Brill, though well walled and fortified, chanced at that moment to be without a Spanish garrison, its troops having been just before transferred to Utrecht. The Beggars, learning this fact, boldly demanded the surrender of the town. They numbered only three or four hundred, at the most, but the fame of their exploits and the fear of the inhabitants magnified them into as many thousands. Assured of protection for private property, the magistrates surrendered without resistance, but, having no confidence in the promises of the corsairs, at once fled the place, with all the leading citizens. Had De la Marck been alone, the outcome would have justified their apprehensions. He had determined to plunder

the town and then consign it to the flames. Fortunately wiser counsels prevailed. One of the ships was commanded by William de Blois, Seigneur of Treslong, whose father had once been governor of Brill. His brother had been executed by Alva, and he himself almost cut to pieces in the disastrous campaign of 1568. He had since taken to the sea and become one of the most distinguished of the Beggars.
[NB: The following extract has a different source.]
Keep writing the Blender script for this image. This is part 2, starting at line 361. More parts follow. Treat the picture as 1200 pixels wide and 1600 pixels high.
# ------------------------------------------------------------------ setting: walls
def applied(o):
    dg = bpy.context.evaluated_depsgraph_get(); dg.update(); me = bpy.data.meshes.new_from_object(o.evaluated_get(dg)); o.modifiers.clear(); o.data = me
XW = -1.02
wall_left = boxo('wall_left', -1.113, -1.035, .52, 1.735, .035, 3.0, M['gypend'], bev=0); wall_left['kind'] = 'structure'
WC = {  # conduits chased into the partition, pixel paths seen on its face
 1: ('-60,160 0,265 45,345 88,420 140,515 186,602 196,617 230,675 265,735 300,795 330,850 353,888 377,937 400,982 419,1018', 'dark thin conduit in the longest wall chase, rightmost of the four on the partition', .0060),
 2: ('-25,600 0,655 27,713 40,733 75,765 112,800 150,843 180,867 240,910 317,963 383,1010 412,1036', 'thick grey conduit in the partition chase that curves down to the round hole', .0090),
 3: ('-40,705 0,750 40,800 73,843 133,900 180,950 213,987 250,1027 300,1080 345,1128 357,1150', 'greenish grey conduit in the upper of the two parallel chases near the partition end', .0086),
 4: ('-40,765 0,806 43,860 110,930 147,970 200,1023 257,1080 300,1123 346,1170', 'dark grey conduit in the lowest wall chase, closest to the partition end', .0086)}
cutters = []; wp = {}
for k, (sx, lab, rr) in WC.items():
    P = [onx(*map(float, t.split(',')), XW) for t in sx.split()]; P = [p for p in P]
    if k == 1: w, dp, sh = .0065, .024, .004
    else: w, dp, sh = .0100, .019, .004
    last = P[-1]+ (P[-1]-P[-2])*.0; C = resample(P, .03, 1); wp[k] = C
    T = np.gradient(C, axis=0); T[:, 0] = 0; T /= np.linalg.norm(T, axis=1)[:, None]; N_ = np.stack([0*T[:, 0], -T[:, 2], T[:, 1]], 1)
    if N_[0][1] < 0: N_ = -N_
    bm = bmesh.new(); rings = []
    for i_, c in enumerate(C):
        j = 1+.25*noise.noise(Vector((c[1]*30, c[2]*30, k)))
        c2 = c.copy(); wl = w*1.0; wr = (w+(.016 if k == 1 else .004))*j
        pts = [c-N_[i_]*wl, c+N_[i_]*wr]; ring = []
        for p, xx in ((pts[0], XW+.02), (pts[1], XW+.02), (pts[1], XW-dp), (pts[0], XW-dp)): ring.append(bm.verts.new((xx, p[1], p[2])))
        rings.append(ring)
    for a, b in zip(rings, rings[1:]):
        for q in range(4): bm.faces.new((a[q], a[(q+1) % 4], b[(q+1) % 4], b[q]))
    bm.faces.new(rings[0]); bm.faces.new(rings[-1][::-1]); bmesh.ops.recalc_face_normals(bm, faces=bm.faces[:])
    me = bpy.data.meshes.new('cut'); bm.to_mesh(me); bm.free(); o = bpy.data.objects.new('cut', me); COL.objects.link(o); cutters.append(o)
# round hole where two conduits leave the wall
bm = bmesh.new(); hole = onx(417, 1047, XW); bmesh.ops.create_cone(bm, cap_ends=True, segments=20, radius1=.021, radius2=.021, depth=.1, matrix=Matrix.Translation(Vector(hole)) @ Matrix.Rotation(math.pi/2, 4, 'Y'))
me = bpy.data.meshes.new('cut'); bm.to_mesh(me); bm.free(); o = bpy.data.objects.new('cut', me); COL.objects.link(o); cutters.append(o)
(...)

More far-sighted than the admiral, he insisted that the town should be held for the Prince of Orange. The ferocious De la Marck finally consented, but paid off part of his debt to the Council of Blood by sacking the churches and hanging thirteen monks and priests.*

The news of this exploit reached Alva just as he was preparing to try his scheme for opening the shops of Brussels. The joy shown on every face revealed the gravity of the situation. The executions could wait, but here was something that required immediate action. Ten companies of veterans were at once sent from Utrecht to retake the town. They arrived before its walls, but the quick-witted defenders cut the dikes and, rowing through the water, set fire to some of the transport-ships. Hemmed in between the flood and flame, the Spaniards retired and Brill was free. Its inhabitants returned to their homes and took an oath of allegiance to William, Prince of Orange, as stadtholder for his majesty. Not yet had the people any idea of renouncing their allegiance; but, although they knew it not, the corner-stone of the republic was laid, and they had discovered the mode of warfare which was to make their liberties secure.

*Motley, ii. 350-355. Shortly after this event the bloody and intractable De la Marck was removed from office, deprived of his commission, and forced to leave the country. Motley, ii. 435, 475.